Part of a data file:
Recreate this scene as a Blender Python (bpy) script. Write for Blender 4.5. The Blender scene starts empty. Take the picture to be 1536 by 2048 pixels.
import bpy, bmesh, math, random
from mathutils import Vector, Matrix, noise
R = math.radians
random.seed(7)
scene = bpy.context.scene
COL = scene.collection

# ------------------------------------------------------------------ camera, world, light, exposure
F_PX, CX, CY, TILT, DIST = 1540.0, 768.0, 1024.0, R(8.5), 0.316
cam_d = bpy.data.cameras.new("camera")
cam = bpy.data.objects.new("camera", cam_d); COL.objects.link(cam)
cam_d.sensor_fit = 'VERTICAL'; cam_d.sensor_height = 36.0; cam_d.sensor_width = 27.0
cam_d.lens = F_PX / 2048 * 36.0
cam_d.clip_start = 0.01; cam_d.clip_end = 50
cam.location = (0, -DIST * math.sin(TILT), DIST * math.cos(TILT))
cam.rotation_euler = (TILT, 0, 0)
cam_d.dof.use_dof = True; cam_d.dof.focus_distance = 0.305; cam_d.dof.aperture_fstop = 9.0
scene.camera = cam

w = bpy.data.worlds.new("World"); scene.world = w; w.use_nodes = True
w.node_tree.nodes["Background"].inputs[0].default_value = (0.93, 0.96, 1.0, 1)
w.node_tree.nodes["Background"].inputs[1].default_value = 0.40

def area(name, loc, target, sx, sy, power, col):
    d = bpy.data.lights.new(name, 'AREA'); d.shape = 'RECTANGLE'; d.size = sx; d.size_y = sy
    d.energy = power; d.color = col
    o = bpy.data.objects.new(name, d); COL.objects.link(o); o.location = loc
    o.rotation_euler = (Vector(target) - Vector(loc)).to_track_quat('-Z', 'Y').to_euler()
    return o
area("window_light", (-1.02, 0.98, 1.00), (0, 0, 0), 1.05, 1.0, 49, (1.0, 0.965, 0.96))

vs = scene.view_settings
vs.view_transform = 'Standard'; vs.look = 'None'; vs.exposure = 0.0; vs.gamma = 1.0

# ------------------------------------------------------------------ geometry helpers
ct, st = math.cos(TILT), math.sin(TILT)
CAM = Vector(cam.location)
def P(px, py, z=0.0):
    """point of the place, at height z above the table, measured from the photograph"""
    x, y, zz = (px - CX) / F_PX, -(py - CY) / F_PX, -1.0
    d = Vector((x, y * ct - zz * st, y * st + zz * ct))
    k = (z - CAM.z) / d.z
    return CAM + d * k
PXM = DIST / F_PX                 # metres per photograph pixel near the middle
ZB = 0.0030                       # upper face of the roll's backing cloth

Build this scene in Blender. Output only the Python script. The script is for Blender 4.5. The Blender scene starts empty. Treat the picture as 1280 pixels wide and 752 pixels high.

WORK REQUIRED — Give back the listing exactly, please, from its first line to the line containing "vs.view_transform = 'Standard';", inclusive, and nothing past that line.

SOLUTION TO THE EXERCISE —
Recreate this scene as a Blender Python (bpy) script. Write for Blender 4.5. The Blender scene starts empty. Take the picture to be 1536 by 2048 pixels.
import bpy, bmesh, math, random
from mathutils import Vector, Matrix, noise
R = math.radians
random.seed(7)
scene = bpy.context.scene
COL = scene.collection

# ------------------------------------------------------------------ camera, world, light, exposure
F_PX, CX, CY, TILT, DIST = 1540.0, 768.0, 1024.0, R(8.5), 0.316
cam_d = bpy.data.cameras.new("camera")
cam = bpy.data.objects.new("camera", cam_d); COL.objects.link(cam)
cam_d.sensor_fit = 'VERTICAL'; cam_d.sensor_height = 36.0; cam_d.sensor_width = 27.0
cam_d.lens = F_PX / 2048 * 36.0
cam_d.clip_start = 0.01; cam_d.clip_end = 50
cam.location = (0, -DIST * math.sin(TILT), DIST * math.cos(TILT))
cam.rotation_euler = (TILT, 0, 0)
cam_d.dof.use_dof = True; cam_d.dof.focus_distance = 0.305; cam_d.dof.aperture_fstop = 9.0
scene.camera = cam

w = bpy.data.worlds.new("World"); scene.world = w; w.use_nodes = True
w.node_tree.nodes["Background"].inputs[0].default_value = (0.93, 0.96, 1.0, 1)
w.node_tree.nodes["Background"].inputs[1].default_value = 0.40

def area(name, loc, target, sx, sy, power, col):
    d = bpy.data.lights.new(name, 'AREA'); d.shape = 'RECTANGLE'; d.size = sx; d.size_y = sy
    d.energy = power; d.color = col
    o = bpy.data.objects.new(name, d); COL.objects.link(o); o.location = loc
    o.rotation_euler = (Vector(target) - Vector(loc)).to_track_quat('-Z', 'Y').to_euler()
    return o
area("window_light", (-1.02, 0.98, 1.00), (0, 0, 0), 1.05, 1.0, 49, (1.0, 0.965, 0.96))

vs = scene.view_settings
vs.view_transform = 'Standard'; vs.look = 'None'; vs.exposure = 0.0; vs.gamma = 1.0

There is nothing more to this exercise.